Yet you are miserable that not everyone's opinion agrees with yours. Misery breeds its own misery. It isn't yours or anyone elses right to demand that people have a positive view of homosexuality. It is their opinion, not yours.
If you are going around hating someone because you don't like the sex they are having, that's being a pretty miserable person.
If you want to be a racist, a homophobe, a misogynist or an anti-Semite, that's kind of your problem.
Who said I hated anyone? Having two homosexual friends should betray such an assertion. If I want to be what I want to be, it's none of your business. But people are entitled to the opinions they have, you are not entitled to regulate them. Luckily, the government hasn't regressed as far as you have in that category. In all points you are wrong:
1) I am no racist, because I have many black friends that I would not otherwise interact with if I were so. Criticizing Al Sharpton and friends for trying to stoke the flames of racism, such as was the case with George Zimmerman, and now in Ferguson, MO; is not racist. Moreover;
2) I am no misogynist, because I do not hate women. Criticizing them for doing something wrong is not misogynistic. Would me criticizing a black woman, say Michelle Obama, be racist and misogynistic? Moreover;
3) I am no homophobe because I support equal treatment under the law. Criticizing that Houston mayor for trying to force her lifestyle on people of faith is not homophobic. That's not equal treatment, that is coercion, moreover;
4) I am no anti-Semite because I very much support Jewish persons and the state of Israel.

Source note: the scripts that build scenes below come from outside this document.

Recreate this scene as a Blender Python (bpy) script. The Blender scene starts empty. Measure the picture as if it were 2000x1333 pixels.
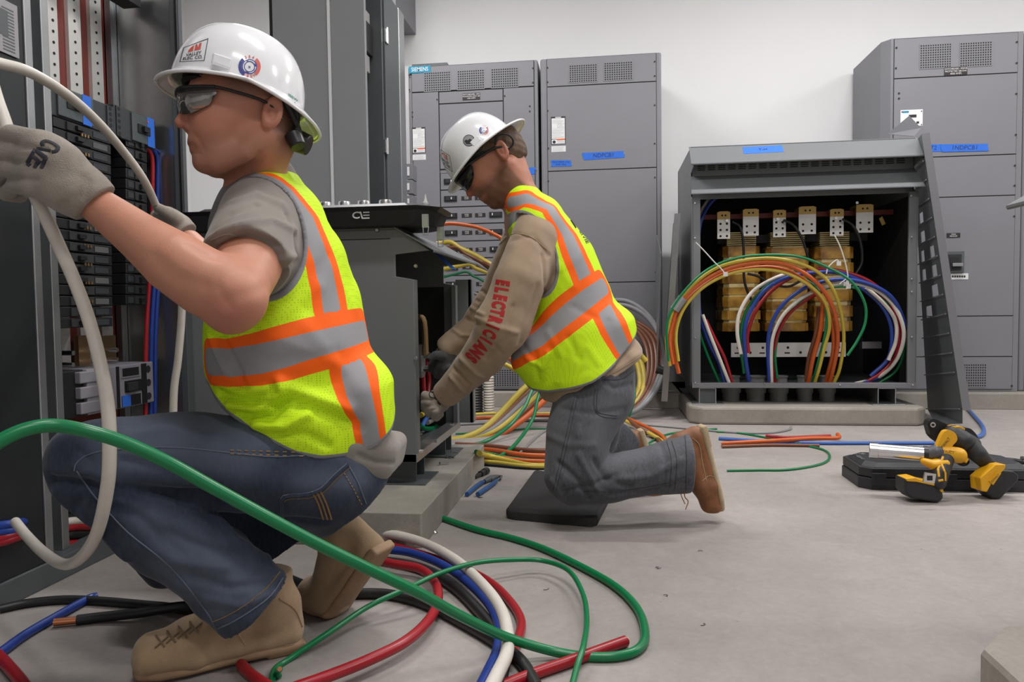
import bpy, bmesh, math, random
import numpy as np
from mathutils import Vector, Matrix, Euler
from mathutils.bvhtree import BVHTree
from mathutils.geometry import tessellate_polygon

S = bpy.context.scene
COL = S.collection
random.seed(7)
# ---------------------------------------------------------------- camera
CAM_H = 0.68
PS, TH, PH, FPX = 0.13167, 0.045575, -0.013279, 1430.9
CF = Vector((-math.sin(PS)*math.cos(TH), math.cos(PS)*math.cos(TH), -math.sin(TH)))
_r = Vector((math.cos(PS), math.sin(PS), 0)); _u = _r.cross(CF)
CR = _r*math.cos(PH) + _u*math.sin(PH); CU = -_r*math.sin(PH) + _u*math.cos(PH)
CO = Vector((0, 0, CAM_H))
cam_data = bpy.data.cameras.new('camera')
cam = bpy.data.objects.new('camera', cam_data); COL.objects.link(cam)
cam_data.sensor_width = 36; cam_data.lens = FPX/2000*36
cam_data.clip_start = 0.05; cam_data.clip_end = 60
cam.matrix_world = Matrix(((CR.x, CU.x, -CF.x, 0), (CR.y, CU.y, -CF.y, 0), (CR.z, CU.z, -CF.z, CAM_H), (0, 0, 0, 1)))
S.camera = cam
# ---------------------------------------------------------------- light and exposure
S.view_settings.view_transform = 'Standard'; S.view_settings.look = 'None'
S.view_settings.gamma = 1; S.view_settings.use_curve_mapping = False
S.view_settings.exposure = 0.02
w = bpy.data.worlds.new('world'); S.world = w; w.use_nodes = True
w.node_tree.nodes['Background'].inputs[0].default_value = (0.8, 0.86, 1, 1)
w.node_tree.nodes['Background'].inputs[1].default_value = 0.05
LIGHTS = [(-1.3, 3.75, 56), (1.5, 3.75, 60), (4.3, 3.75, 56), (0.15, 1.25, 46), (3.4, 1.4, 42), (0.7, -0.6, 28)]  # last lamp is an added fill, brightening the near face and enclosure side
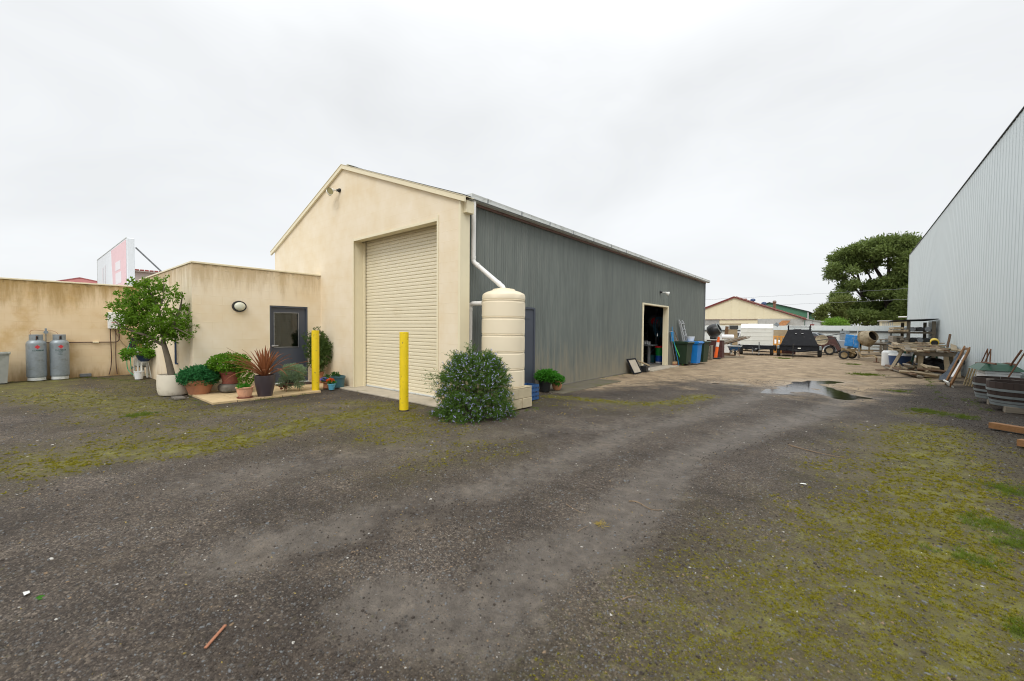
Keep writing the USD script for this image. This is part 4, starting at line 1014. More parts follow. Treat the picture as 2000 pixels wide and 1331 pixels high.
def blob_pts(c, r, n, g, shell=0.55):
    """Points in an ellipsoid, mostly near its skin, and outward directions."""
    d = unit(g.normal(size=(n, 3)))
    k = (shell + (1 - shell) * g.uniform(0, 1, (n, 1)) ** 0.5)
    r = np.broadcast_to(r, (3,))
    return np.array(c) + d * k * r, d


def bush(c, r, ntw, per, L, W, g, upw=0.5, shell=0.45, zmin=None):
    """Foliage of little sprays spread through an ellipsoid."""
    P, d = blob_pts(c, r, ntw, g, shell)
    if zmin is not None:
        k = P[:, 2] > zmin; P, d = P[k], d[k]
    P = np.repeat(P, per, 0); d = np.repeat(d, per, 0)
    D = d + np.array([0, 0, upw]) + g.normal(size=P.shape) * 0.75
    return leaves(P + g.normal(size=P.shape) * L * 0.35, D, L, W, g)


g1 = np.random.default_rng(11)
# --- potted tree
pt = T('potted_tree', 'small leafy tree with bent trunk growing from a round white planter', 'tree', (-11.46, 2.22, 0.40))
base = np.array([-11.46, 2.22, 0.0])
def iz(px, py, d=0.0):
    return base + U3 * ((px - 340) * 0.0114) + F3 * d + Z3 * ((771 - py) * 0.0113)
pt.part('trunk', [tube(spline([iz(336, 736), iz(332, 715), iz(326, 690), iz(321, 672)], 14), np.linspace(.070, .046, 14), 14), tube(spline([iz(321, 674), iz(316, 640, .05), iz(305, 605, .08), iz(292, 570, 0.05), iz(288, 548, 0)], 16), np.linspace(.042, .010, 16), 10),
                  tube(spline([iz(323, 676), iz(314, 668, -.08), iz(305, 659, -.15), iz(288, 652, -.2), iz(262, 640, -.25), iz(242, 626, -.2)], 16), np.linspace(.036, .009, 16), 8),
                  tube(spline([iz(320, 660), iz(334, 635, .1), iz(345, 605, .12), iz(352, 572, .1)], 12), np.linspace(.036, .008, 12), 8),
                  tube(spline([iz(328, 648, .05), iz(350, 642, -.1), iz(372, 650, -.15), iz(388, 658, -.15)], 10), np.linspace(.022, .005, 10), 6),
                  tube(spline([iz(300, 600, .1), iz(268, 600, .25), iz(245, 606, .3)], 10), np.linspace(.025, .006, 10), 6),
                  tube(spline([iz(308, 610, .05), iz(322, 580, .0), iz(326, 545, -.05)], 10), np.linspace(.02, .004, 10), 6),
                  tube(spline([iz(316, 650, .0), iz(300, 640, .35), iz(288, 625, .5)], 10), np.linspace(.025, .006, 10), 6)], 'bark', w=True)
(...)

More importantly, people are (for the 15 billionth time) entitled to their opinions and beliefs, they infer whatever consequences befall them for such, but they are not your opinions to regulate. It is only when they act on their opinions that it becomes a problem.
So, this is what I see:
1) Al Sharpton is acting on his opinion that whites are still racist,
2) Houston Mayor Annise Parker acting on her opinion that people are homophobes by demanding the sermons of five pastors,
3) Wendy Davis acting on her opinion by flooding the Texas state capitol building with thousands of women via "The Night of a Thousand Vaginas" because she thinks the legislature and governor are misogynistic,
4) President Obama letting his indifferent opinions of the Jews and State of Israel dictate his foreign policy towards the selfsame nation and ethnicity.
Why don't you see them in the same light you see people like me? Might it be because you don't want to? So, how does making assumptions about me serve you?